Very first use of Magic Canvas.
Nice. AI generated images are a deep, interesting topic that has a lot of nuance. I’m sure your opinion will mature with time. For now, though, your reaction is pretty common. I’d suggest googling “legality of AI image generation” and grabbing a drink and a snack. It’ll be a while, this issue is much larger than Glowforge’s tiny corner of the internet.
How is this legal? I asked my son what he wanted to see and he said “Star Wars” so I typed it in.
See above, re: google. First, you’d have to identify what laws are being broken, and in what jurisdiction – it gets really murky when you consider local vs international judicial standards. When you know the answer here let us know, because it’s not as clear as you might think.
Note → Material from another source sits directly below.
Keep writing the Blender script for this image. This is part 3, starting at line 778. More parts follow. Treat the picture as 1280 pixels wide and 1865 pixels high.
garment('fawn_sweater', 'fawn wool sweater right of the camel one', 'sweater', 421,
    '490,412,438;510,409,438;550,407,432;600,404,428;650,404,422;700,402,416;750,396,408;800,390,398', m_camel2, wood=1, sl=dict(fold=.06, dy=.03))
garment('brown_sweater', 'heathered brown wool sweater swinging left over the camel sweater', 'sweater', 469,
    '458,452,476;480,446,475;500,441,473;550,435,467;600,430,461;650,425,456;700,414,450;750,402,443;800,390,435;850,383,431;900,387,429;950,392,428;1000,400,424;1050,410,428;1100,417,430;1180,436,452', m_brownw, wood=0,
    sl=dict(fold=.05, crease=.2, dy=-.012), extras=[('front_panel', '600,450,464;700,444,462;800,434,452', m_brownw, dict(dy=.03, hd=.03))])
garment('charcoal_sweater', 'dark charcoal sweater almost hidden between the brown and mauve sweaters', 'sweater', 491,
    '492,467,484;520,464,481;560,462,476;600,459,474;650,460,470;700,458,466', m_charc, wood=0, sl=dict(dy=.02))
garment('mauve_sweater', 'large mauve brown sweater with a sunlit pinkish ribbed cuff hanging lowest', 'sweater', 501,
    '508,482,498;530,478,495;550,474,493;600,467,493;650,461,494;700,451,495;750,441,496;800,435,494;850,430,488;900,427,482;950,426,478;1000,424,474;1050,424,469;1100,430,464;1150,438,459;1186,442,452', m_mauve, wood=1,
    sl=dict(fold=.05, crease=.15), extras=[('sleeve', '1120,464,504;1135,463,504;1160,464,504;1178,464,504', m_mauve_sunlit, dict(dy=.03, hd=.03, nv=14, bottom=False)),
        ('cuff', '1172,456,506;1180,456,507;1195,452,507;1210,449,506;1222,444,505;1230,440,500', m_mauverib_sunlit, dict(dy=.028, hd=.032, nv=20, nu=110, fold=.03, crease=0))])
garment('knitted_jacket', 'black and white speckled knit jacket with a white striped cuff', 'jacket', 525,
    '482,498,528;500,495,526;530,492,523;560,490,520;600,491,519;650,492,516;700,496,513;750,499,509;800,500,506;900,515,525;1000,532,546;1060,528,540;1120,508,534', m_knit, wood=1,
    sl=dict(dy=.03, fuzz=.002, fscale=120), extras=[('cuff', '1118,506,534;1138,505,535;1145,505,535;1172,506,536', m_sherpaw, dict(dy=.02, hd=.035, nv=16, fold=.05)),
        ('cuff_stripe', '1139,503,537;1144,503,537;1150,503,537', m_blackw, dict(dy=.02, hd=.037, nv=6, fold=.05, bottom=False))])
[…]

Glowforge says I can use any image that is generated commercially.
Yeah I heard something about that, but I haven’t seen anything in writing. Glowforge’s lawyers are pretty on point about stuff, so I suspect that there is a clause in there that says "it’s no on us if you break the law with any use of the Glowforge ", like every other aspect of using your laser. If you used the Glowforge to write threats on a sign and brought it to a presidential rally, you’d be in trouble there too. Same kind of thing, don’t break the law – with your laser or not.
So, off I go to sell Storm Trooper designs… SMH.
Yeah that would be unwise. I doubt any assurance that Glowforge might give you would protect you from a clear copyright/trademark dispute. Tying this issue to the AI image generator is a red herring – this sort of issue isn’t unique to the magic canvas feature.
Plus, it clearly looks like there is an artist’s signature in the top image.
The image set that magic canvas uses to make its images have images that have signatures in them. This doesn’t mean much in terms of copyright or legality on its own, but it does seem … not great? Anyway, then the algorithm gets the idea that “you know, images often have these weird squiggly things in the corner, I’ll try to make something that looks like those squiggles”… and you get this. So the answer to your rhetorical(?) question:
It’s not mine. Is it yours?
… is that it’s nobody’s. It just kinda looks like a bunch of signatures that it’s seen in its (potentially) millions of source images that had signatures. It makes up some sort of nonsense and refines it until is says “yeah, that’s kind of what those other pics look like”. (not to anthropomorphize, but anyway)
@glowforge - do you have a legal statement saying you are granting us use of these images?
While GF may answer you, they don’t officially read this forum, so you might not want to hold your breath on any kind of a reply, and definitely wouldn’t hold my breath on a definitive statement from the legal team. It’s in GF’s best interests to leave it a little broad and vague here, getting in the weeds is asking for nit-picky legal issues (and posts).
Have you contracted with Disney?
I’ll assume that you’re being rhetorical here, but in case you aren’t: Of course not. Come on, they’d have to work out deals with every copyright/trademark holder in the world by your logic. Clearly not possible. Glowforge is a front end to a third-party image generator system (I suspect Stable Diffusion, but they won’t say), so I’m pretty confident that Glowforge has several layers of legal protection. They provide the system, if you ask it to make images that violate trademark and then sell them then that’s on you. Think of it this way: If a bank robber drives a F150 to rob a bank, does the bank blame Ford? It’s a bit of a rough analogy, but it’s sort of accurate here.